Sunday, May 13, 2012

from the many, one.

Axle Contemporary is a sort of rolling gallery in a truck. The two directors, using that term loosely, because they'd probably laugh, are Matthew Chase-Daniel and Jerry Wellman. Their program, again using the term loosely, involves a few group shows in the summer, with one of them, usually Jerry, manning the gallery and chatting up the visitors, and installations in the winter that are visible through glass, thus the truck can sit unattended.

There are a few sites where the parked truck is welcome, like the Farmer's Market, and SITE Santa Fe, but if they want to park it downtown, for instance, they have some serious issues. I'm not sure if they feed the meter all day or what. But that's where the bulk of the walking traffic is, especially in the summer.

Their latest project is called E Pluribus Unum which involved taking a photograph of anyone who walked in, and each person would hold something that was dear to them. At the end, after the portraits were displayed all over the truck, the photographs were combined into one portrait, a meta-being if you will. It's pretty clearly female, and I can't reproduce it so you'll have to check it out here.

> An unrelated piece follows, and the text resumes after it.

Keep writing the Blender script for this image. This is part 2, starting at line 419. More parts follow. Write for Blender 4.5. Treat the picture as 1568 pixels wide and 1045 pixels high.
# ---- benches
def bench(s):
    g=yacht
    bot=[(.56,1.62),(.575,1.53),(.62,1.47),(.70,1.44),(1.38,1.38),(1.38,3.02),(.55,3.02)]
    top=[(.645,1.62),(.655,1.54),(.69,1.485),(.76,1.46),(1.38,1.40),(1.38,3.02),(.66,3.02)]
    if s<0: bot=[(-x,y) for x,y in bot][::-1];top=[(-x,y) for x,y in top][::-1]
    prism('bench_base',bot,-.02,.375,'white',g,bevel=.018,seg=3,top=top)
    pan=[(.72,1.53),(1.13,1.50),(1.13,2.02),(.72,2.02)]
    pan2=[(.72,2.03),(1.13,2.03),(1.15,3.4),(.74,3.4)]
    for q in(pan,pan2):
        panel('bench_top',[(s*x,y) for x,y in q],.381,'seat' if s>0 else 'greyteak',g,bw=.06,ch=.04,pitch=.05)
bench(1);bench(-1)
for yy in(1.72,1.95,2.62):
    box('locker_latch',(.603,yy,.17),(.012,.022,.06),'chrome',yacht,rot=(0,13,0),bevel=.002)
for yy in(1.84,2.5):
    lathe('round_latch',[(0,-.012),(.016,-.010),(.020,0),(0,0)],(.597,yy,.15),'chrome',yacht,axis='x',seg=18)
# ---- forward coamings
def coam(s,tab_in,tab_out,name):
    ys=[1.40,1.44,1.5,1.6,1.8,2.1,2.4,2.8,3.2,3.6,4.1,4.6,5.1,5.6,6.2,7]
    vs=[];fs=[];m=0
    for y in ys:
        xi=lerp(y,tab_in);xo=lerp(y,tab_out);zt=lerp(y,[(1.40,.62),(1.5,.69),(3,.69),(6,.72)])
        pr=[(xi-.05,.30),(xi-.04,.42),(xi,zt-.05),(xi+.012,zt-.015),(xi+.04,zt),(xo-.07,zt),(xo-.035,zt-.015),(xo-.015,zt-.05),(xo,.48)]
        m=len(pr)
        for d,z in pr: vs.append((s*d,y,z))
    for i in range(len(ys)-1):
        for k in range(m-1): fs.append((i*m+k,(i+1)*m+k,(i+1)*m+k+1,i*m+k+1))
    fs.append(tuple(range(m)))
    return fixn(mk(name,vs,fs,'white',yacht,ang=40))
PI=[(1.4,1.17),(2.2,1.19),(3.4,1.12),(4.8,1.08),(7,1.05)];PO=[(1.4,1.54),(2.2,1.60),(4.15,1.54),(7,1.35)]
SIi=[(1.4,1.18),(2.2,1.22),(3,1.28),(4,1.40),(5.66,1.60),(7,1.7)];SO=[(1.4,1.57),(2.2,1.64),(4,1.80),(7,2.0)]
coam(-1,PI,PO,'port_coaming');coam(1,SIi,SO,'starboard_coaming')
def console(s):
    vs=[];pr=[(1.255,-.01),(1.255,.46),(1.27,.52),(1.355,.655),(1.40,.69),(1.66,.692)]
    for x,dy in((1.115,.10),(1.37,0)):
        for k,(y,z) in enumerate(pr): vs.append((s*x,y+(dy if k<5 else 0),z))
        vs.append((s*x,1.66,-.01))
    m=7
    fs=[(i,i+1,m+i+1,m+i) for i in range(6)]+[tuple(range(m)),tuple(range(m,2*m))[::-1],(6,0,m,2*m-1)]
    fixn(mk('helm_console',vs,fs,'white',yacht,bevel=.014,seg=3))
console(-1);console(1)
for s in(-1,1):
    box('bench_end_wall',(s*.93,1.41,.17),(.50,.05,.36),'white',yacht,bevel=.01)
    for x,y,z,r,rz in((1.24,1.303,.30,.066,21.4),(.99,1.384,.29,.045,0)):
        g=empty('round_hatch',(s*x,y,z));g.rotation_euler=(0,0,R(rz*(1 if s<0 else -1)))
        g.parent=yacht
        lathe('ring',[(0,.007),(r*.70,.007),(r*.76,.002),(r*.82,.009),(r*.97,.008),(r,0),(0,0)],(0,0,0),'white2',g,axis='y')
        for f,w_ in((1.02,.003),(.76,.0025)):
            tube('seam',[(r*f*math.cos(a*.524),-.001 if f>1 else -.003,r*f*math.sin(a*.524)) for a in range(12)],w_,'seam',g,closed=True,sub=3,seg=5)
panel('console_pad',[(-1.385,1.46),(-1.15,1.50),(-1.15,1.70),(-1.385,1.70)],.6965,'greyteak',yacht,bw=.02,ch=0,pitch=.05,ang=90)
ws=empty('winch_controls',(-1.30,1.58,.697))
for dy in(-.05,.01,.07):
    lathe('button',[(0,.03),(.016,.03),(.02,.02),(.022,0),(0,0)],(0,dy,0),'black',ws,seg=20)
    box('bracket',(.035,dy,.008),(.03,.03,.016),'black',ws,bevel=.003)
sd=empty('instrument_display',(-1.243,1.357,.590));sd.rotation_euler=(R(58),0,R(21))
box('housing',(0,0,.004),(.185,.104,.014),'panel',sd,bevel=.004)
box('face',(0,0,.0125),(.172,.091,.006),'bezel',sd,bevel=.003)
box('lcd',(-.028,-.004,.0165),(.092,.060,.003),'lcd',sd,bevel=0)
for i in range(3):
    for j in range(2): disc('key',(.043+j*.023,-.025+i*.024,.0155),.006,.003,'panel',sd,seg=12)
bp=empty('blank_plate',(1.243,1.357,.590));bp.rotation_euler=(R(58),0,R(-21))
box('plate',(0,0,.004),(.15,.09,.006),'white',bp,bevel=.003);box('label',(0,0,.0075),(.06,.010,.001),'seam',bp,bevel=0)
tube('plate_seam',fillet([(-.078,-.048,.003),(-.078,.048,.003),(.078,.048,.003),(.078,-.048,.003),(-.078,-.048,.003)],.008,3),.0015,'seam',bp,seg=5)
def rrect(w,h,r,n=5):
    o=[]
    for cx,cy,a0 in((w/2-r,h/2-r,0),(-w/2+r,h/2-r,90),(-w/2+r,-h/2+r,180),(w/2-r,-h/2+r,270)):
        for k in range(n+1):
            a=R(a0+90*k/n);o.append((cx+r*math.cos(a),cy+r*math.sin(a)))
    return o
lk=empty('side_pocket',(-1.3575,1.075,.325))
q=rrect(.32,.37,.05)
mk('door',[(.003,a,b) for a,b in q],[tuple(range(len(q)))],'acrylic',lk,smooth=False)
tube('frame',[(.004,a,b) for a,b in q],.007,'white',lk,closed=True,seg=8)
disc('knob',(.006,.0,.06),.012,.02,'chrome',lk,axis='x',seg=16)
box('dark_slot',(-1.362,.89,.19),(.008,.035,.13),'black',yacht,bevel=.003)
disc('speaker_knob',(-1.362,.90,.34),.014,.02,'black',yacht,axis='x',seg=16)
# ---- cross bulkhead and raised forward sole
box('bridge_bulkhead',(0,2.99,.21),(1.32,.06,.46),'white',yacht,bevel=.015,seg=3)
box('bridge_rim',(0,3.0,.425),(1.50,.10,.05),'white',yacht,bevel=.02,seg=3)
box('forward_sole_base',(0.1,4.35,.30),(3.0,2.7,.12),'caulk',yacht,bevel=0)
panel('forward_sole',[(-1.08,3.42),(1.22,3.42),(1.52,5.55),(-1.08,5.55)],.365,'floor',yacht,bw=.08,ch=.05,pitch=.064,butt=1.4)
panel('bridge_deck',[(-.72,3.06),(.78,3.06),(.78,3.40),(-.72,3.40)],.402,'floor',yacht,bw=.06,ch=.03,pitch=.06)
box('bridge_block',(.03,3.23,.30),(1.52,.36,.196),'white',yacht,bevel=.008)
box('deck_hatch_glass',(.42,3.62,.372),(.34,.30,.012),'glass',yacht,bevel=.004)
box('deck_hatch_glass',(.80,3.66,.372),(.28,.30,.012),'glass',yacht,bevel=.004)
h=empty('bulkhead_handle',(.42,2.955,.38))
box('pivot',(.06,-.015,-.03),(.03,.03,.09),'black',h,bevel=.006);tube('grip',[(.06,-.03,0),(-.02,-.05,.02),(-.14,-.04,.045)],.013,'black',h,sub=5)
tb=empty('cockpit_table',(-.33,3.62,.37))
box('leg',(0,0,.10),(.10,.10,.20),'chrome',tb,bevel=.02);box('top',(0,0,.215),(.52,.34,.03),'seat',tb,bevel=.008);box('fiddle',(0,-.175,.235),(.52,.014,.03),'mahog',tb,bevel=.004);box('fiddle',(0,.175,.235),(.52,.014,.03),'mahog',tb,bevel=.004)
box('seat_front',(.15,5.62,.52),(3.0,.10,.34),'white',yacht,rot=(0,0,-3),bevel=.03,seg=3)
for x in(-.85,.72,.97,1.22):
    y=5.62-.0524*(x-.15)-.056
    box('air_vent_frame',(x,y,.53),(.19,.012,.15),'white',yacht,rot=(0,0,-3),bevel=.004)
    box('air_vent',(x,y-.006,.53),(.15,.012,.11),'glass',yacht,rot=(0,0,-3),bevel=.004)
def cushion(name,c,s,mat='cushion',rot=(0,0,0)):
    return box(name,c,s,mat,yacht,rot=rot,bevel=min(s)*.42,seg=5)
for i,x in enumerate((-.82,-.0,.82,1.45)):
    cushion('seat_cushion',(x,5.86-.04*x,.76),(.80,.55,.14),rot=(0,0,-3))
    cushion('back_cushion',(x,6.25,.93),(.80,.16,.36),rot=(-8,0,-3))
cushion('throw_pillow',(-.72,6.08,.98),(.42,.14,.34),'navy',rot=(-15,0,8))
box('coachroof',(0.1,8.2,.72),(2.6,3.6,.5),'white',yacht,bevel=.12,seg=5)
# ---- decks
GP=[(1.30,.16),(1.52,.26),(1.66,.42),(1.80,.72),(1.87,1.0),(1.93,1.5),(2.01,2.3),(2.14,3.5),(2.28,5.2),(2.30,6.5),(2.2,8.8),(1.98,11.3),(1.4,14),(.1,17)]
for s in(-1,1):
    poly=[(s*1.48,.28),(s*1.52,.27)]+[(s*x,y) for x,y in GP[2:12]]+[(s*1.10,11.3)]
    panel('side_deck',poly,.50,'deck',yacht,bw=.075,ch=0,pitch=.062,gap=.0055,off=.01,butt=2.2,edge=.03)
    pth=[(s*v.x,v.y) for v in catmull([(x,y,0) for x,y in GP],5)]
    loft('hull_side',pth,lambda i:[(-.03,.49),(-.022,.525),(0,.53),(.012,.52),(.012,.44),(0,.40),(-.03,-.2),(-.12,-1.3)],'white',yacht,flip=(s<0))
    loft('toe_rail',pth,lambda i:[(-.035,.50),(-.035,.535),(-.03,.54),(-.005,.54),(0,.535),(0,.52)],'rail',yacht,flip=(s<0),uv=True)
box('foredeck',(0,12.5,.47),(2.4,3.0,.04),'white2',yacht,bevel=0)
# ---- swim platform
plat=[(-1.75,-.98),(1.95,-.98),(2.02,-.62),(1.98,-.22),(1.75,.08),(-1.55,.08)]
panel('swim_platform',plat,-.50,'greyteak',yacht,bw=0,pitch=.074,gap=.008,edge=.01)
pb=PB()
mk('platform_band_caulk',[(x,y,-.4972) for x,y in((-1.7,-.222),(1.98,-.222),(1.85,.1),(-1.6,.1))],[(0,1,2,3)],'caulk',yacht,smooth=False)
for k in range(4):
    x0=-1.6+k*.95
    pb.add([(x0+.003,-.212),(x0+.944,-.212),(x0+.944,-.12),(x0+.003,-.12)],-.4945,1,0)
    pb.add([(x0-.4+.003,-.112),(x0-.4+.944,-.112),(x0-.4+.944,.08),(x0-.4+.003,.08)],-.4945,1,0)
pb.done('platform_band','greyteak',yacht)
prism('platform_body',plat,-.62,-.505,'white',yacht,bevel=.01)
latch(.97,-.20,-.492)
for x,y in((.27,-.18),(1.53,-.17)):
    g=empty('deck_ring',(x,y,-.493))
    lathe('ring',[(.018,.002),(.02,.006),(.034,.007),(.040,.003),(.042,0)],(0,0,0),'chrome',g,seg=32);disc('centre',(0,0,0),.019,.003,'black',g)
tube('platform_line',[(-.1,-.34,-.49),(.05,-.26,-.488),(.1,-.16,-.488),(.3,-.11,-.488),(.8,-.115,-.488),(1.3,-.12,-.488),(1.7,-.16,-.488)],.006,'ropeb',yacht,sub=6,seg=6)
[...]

I thought it was a brilliant idea and I bought the book that they published of all the photos. Some of them are people I knew, my students, colleagues, and friends; but most of them I don't. As I flip through the book I reflect on how the people in it are specific to Santa Fe in a way- I mean they certainly don't look like folks back east. I regret not taking part, and I can't explain why I didn't except I don't love having my photo taken and displayed on a truck. The project speaks to the specificity of place and time and having the book gives me a little piece of that.

Tuesday, May 8, 2012


My continuing journey into the tangles of Santa Fe community:
Saturday I went to a brunch sponsored by the New Mexico Museum of Art to celebrate the opening of the latest Alcove 12.0 exhibit. This is a new series curated by Merry Scully, of small shows of work by contemporary New Mexican artists. It's a breath of fresh air for the museum. My good friends
Jane Lackey and Linda Swanson were in the first group, so I was on the guest list. This was for the second group, which included Harmony Hammond and Terri Roland.

It was crowded at the brunch and I saw lots of people from afar but I ended up having a really interesting conversation with a writer, Kay Hagan. We talked about developing friendships in Santa Fe. She's from back east as well and she described the community here as "atomized." It seemed like a perfect word to describe the way people know each other but are sort of floating in the air in their own worlds. Not like New York, where everyone is on top of each other and you're forced to be involved. There's something nice, and comforting, about never being alone; but the freedom of roominess appeals as well. It's probably one of the things people move here for. And yet there are only something like 73,000 residents of Santa Fe. This makes it a small town, with small town occurrences.

Being atomized means you have to make a little more effort to catch the personalities. It also means true friendships take a while to develop. One woman told me not long ago, that if someone asks me how long I've been here, to say "two years." Not less than that. So many people come and go- this is probably why people don't automatically add you to their social circle. It actually has been about two years that I've lived here and I can honestly say it's starting to feel different.

Kay pointed out that this area is one of the only ones in America where you can be in the midst of settlements that are 900 years old, like the Taos pueblo. I had never thought of it quite like that. It's so steeped in history, in diverse cultures. And as much as we artists like to scoff at much of the work we see that's meant for the tourists, northern New Mexico has a very long history as an art colony, and serious work was made here.